I could rumbles all the steps that i used to setup PXE enviroment at the server side but it will be a redundancy so i just point out a few links . and yeah the steps are pretty much the same

http://wiki.koeln.ccc.de/index.php/Ubuntu_PXE_Install
http://www.howtoforge.com/ubuntu_pxe_install_server
http://efod.se/blog/archive/2006/11/29/installing-ubuntu-on-a-machine-with-no-cdrom-drive

Well it works for me as the dumb box support boot from PXE. but what if your system doesn`t support PXE booting? well u can try using Etherboot .. explanation bout etherboot will be done later.. So tired

1 comment:

Amin Shahriz said...

yep. PXE booting is very nice. But very sad that it can't be done in the utp network. ok la, not that it cannot be done. It can be done, if we got our own DHCP server.

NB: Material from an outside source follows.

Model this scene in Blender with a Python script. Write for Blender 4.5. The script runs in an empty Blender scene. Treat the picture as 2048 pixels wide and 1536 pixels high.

That too, can easily be done (not sure bout Ubuntu though, saya pengguna tegar Red Hat / Fedora / Centos je hehehe.. I got the dhcpd rpm for fedora-based OSes) but then there might be a conflict with the UTP DHCP server.

Of course, not all systems support pxe booting, but I believe that is an old case, assuming that supposedly all newer IA32 and EM64T mobo editions are supposedly to support PXE booting nowadays prior to something with Microsoft thingajigathing .

But hey, don't just limit yourself to PXE Installation for Ubuntu only, you might also end up having a Ubuntu server which supports Windows PXE Installation as well (not sure if Ubuntu got or not, but Red Hat/Fedora for sure since I'm using one and building another new one right now).